● PROBLEM TO SOLVE
The listing below begins with the first line you should copy; stop after the line containing "so.rotation_euler = SUN_DIR.to_track_quat('-Z', 'Y').to_euler();", and drop every picture.

● SUPPLIED INFORMATION
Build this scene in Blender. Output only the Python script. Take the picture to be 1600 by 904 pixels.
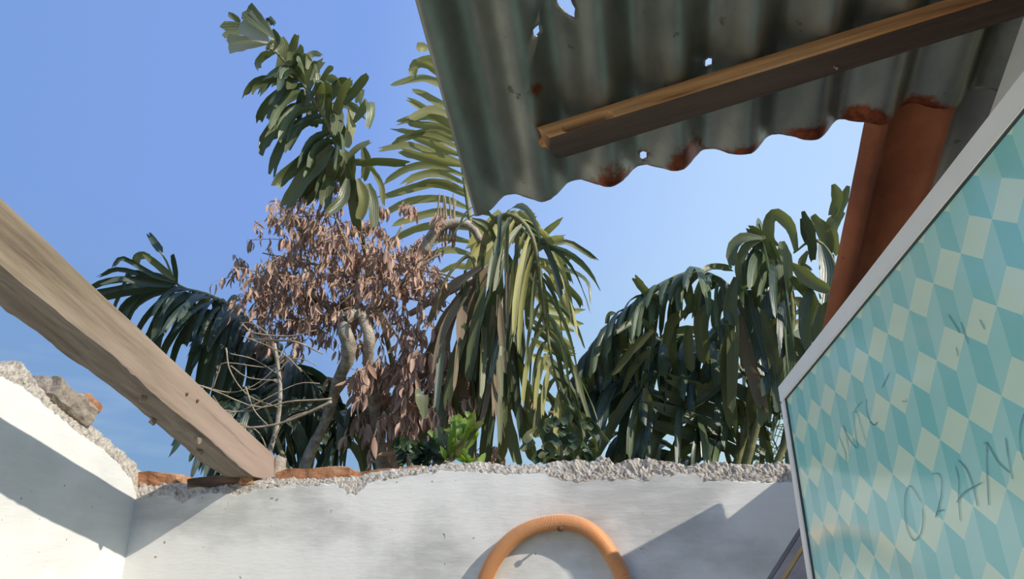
import bpy, bmesh, math, random
from mathutils import Vector, Matrix, noise
random.seed(7)
for o in list(bpy.data.objects): bpy.data.objects.remove(o)
SC = bpy.context.scene
COL = SC.collection
PI = math.pi
V = Vector

# ------------------------------------------------------------------ camera, sky, sun, exposure
EYE = V((0, 0, 1.6)); FPX = 1180.0; PITCH = math.radians(21); YAW = math.radians(10.3)
cd = bpy.data.cameras.new('camera'); cam = bpy.data.objects.new('camera', cd); COL.objects.link(cam)
cd.sensor_width = 36; cd.lens = FPX / 1600 * 36; cd.clip_start = 0.01; cd.clip_end = 500
cam.location = EYE; cam.rotation_euler = (PI / 2 + PITCH, 0, YAW)
SC.camera = cam
SC.view_settings.view_transform = 'Standard'; SC.view_settings.look = 'None'
SC.view_settings.gamma = 1; SC.view_settings.use_curve_mapping = False
SC.view_settings.exposure = 0.15

SUN_DIR = V((-1, .47, -.70)).normalized()
sd = bpy.data.lights.new('sun', 'SUN'); so = bpy.data.objects.new('sun', sd); COL.objects.link(so)
sd.energy = 4.1; sd.angle = math.radians(.6); sd.color = (1, .935, .83)
so.rotation_euler = SUN_DIR.to_track_quat('-Z', 'Y').to_euler(); so.location = (4, -3, 6)

W = bpy.data.worlds.new('sky'); SC.world = W; W.use_nodes = True
nt = W.node_tree; nt.nodes.clear()
def wn(t, **k):
    n = nt.nodes.new(t)
    for a, b in k.items(): setattr(n, a, b)
    return n
tc = wn('ShaderNodeTexCoord'); sx = wn('ShaderNodeSeparateXYZ'); nt.links.new(tc.outputs['Generated'], sx.inputs[0])
dot = wn('ShaderNodeVectorMath', operation='DOT_PRODUCT'); nt.links.new(tc.outputs['Generated'], dot.inputs[0]); dot.inputs[1].default_value = (.95, .25, -.15)
ra = wn('ShaderNodeValToRGB'); e = ra.color_ramp.elements           # paler towards the sun's side
e[0].position = .0; e[0].color = (.185, .335, .66, 1); e[1].position = 1; e[1].color = (.88, .94, 1.0, 1)
m3 = ra.color_ramp.elements.new(.868); m3.color = (.60, .78, 1.0, 1)
m1 = ra.color_ramp.elements.new(.365); m1.color = (.215, .365, .80, 1)
m2 = ra.color_ramp.elements.new(.608); m2.color = (.46, .66, .98, 1)
mr = wn('ShaderNodeMapRange'); mr.inputs[1].default_value = -.9; mr.inputs[2].default_value = 1.0
nt.links.new(dot.outputs['Value'], mr.inputs[0]); nt.links.new(mr.outputs[0], ra.inputs[0])
re_ = wn('ShaderNodeMapRange'); re_.inputs[1].default_value = .0; re_.inputs[2].default_value = .42
nt.links.new(sx.outputs['Z'], re_.inputs[0])
low = wn('ShaderNodeMix', data_type='RGBA', blend_type='MULTIPLY'); low.inputs[0].default_value = 1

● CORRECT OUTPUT
Build this scene in Blender. Output only the Python script. Take the picture to be 1600 by 904 pixels.
import bpy, bmesh, math, random
from mathutils import Vector, Matrix, noise
random.seed(7)
for o in list(bpy.data.objects): bpy.data.objects.remove(o)
SC = bpy.context.scene
COL = SC.collection
PI = math.pi
V = Vector

# ------------------------------------------------------------------ camera, sky, sun, exposure
EYE = V((0, 0, 1.6)); FPX = 1180.0; PITCH = math.radians(21); YAW = math.radians(10.3)
cd = bpy.data.cameras.new('camera'); cam = bpy.data.objects.new('camera', cd); COL.objects.link(cam)
cd.sensor_width = 36; cd.lens = FPX / 1600 * 36; cd.clip_start = 0.01; cd.clip_end = 500
cam.location = EYE; cam.rotation_euler = (PI / 2 + PITCH, 0, YAW)
SC.camera = cam
SC.view_settings.view_transform = 'Standard'; SC.view_settings.look = 'None'
SC.view_settings.gamma = 1; SC.view_settings.use_curve_mapping = False
SC.view_settings.exposure = 0.15

SUN_DIR = V((-1, .47, -.70)).normalized()
sd = bpy.data.lights.new('sun', 'SUN'); so = bpy.data.objects.new('sun', sd); COL.objects.link(so)
sd.energy = 4.1; sd.angle = math.radians(.6); sd.color = (1, .935, .83)
so.rotation_euler = SUN_DIR.to_track_quat('-Z', 'Y').to_euler(); so.location = (4, -3, 6)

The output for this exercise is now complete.